Fire: Have some ability to start and light a fire. If you bring a camping stove/ burner, be sure it is full of fuel before you leave. Matches, kindling etc should be stored in a water-proof container as wet matches will leave you up the proverbial creek without a paddle. Also of note is knowing proper fire safety and guidelines.

Multi-use tool: This is pretty self-explanatory. Some sort of tool at your disposal that is light-weight and handy. A knife was the original listed item, and should absolutely still be in your bag. A multi-use tool that includes a knife, plyers, can opener, screw-driver etc is an excellent option. Also of importance is to include is a small shovel (for digging those cat holes) and some rope. Going back to item number one, a tool with a whistle can also be handy.

Food: Yes, you will of course need food. While it may add some weight, it is better to have more food than not enough food, especially if an emergency has you staying longer than planned. Dry food helps to save on weight and also is preserved much longer. Dehydrated meals have come a long way in options and taste so there is bound to be something for everyone. Regardless, after 10 or so miles of hiking in a day, even a dehydrated meal tastes like food from a 5-star restaurant. I also like to carry a small book with me of edible plants in an area should the need arise.

Hydration: If you don’t drink water, you’re going to have a bad time. Actually, more than a bad time as no water means dehydration and death. Research is important to understand how much water you will need depending on temperatures and how difficult the adventure will be. Water filters are helpful as well in an emergency situation and knowing if there is a reliable source of water where you will be is critical for your planning. Drink smaller sips more often – if you feel thirsty, this is a sign of not being properly hydrated.

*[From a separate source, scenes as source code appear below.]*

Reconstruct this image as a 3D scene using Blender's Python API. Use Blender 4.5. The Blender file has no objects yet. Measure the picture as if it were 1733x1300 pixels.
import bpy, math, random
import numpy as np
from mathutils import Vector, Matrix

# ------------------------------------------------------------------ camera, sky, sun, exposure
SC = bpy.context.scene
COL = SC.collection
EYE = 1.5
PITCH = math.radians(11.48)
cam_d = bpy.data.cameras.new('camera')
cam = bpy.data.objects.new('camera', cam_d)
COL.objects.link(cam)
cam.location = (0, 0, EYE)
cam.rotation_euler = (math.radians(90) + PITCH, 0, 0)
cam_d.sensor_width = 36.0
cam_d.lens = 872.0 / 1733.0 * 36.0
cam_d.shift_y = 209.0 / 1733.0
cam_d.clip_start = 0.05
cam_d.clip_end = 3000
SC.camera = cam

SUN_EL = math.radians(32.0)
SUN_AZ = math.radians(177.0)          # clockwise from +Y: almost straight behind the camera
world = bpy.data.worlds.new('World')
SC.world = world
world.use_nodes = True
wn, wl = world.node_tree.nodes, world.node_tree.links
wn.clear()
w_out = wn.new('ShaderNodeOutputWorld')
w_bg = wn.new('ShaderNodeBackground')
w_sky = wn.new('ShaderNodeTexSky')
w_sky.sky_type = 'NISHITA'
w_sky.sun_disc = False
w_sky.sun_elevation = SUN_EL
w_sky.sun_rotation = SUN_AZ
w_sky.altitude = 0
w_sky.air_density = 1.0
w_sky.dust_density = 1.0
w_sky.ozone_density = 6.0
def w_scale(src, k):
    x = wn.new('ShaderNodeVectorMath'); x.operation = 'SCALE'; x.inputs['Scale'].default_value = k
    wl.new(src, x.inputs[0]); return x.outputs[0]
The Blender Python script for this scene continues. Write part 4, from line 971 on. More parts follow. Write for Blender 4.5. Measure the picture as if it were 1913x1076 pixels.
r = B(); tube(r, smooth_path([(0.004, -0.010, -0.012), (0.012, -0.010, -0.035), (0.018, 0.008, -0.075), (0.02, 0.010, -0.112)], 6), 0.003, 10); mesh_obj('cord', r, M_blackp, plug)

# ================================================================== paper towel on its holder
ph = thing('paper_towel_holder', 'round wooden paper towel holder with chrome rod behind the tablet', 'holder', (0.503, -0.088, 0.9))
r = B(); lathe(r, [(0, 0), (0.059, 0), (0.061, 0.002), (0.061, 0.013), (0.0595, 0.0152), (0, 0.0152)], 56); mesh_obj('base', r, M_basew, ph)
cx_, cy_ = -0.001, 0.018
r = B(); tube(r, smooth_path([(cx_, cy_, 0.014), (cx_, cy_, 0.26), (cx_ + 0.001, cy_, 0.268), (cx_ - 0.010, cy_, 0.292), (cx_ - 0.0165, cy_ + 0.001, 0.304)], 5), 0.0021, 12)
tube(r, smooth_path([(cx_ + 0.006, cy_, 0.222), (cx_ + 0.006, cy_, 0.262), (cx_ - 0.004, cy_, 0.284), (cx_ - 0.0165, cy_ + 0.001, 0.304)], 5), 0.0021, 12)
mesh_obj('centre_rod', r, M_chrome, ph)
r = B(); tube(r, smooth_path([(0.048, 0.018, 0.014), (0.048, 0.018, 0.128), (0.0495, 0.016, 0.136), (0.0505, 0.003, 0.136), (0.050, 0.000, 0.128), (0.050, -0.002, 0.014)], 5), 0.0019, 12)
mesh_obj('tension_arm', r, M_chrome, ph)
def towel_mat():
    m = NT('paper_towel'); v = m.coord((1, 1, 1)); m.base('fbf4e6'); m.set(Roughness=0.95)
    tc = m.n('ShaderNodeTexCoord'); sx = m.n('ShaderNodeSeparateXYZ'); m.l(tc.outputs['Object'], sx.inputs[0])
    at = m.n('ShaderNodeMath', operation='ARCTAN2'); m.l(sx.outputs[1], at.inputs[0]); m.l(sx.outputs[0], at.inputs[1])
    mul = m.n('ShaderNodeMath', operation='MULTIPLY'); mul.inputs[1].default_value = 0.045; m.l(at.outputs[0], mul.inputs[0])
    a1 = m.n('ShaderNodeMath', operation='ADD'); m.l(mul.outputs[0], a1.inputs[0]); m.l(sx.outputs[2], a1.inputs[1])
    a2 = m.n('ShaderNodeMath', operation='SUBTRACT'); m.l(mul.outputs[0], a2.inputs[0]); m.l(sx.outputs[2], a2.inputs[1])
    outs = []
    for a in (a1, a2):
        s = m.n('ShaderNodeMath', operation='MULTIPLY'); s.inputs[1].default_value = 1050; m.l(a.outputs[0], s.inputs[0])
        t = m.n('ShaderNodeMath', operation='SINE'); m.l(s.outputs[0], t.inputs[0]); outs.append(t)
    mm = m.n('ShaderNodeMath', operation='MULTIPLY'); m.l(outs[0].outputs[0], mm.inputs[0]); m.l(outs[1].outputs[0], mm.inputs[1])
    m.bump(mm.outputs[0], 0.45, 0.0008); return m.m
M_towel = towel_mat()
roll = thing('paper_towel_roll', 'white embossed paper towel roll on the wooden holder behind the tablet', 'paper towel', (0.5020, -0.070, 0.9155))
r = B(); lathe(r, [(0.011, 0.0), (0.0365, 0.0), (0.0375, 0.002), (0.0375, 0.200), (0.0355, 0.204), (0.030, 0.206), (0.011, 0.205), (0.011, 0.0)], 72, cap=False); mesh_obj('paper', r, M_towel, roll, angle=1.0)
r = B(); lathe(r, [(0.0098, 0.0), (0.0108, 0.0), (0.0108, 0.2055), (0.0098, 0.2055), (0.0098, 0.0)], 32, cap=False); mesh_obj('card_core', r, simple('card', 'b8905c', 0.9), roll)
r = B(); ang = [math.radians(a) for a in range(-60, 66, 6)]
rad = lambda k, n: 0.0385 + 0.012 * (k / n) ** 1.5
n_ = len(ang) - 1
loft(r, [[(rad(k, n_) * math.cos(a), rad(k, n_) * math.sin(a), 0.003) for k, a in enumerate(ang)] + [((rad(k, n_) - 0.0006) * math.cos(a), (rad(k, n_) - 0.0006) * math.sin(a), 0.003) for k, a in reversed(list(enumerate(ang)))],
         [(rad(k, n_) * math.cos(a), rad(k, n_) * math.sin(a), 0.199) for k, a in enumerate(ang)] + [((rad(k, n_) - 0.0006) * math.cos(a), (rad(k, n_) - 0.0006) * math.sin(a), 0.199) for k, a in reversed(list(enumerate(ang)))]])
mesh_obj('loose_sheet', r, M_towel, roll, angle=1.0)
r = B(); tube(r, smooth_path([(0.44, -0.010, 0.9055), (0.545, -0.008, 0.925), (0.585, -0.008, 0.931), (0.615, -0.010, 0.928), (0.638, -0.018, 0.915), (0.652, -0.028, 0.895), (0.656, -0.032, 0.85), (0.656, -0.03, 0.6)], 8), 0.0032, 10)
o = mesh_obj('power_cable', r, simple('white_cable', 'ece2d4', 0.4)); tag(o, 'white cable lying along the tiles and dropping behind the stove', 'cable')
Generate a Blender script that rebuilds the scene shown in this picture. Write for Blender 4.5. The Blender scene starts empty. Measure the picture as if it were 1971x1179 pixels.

Emergency shelter: Some form of shelter is critical in an emergency to help fight the elements. A space-blanket is a cheap and convenient option. A light-weight, water-proof tarp or a light-weight tent will go a long way. If you look at Maslow’s hierarchy of needs, food, water and shelter are the three items as the base of our human needs and these items can make or break your wilderness experience, especially if something goes the wrong way.

A trash bag: Here we have what some are calling the 11th essential item while out in nature. Sadly, more and more people are unaware of their impact and leave trash behind in public lands. It’s important that we who take up stewardship are prepared and able to leave a place better than we found it. A garbage sack is light weight and can even be used as a shelter in extreme situations – a win win!

So there you have it, folks. The 11 essential items for a great wilderness experience and what could mean the difference between life and death in an emergency situation. Being prepared does not mean something won’t go wrong, it means you will be ready when and if something does go wrong. Having a knowledge and possession of the 11 essentials will help to make sure you Adventure Responsibly!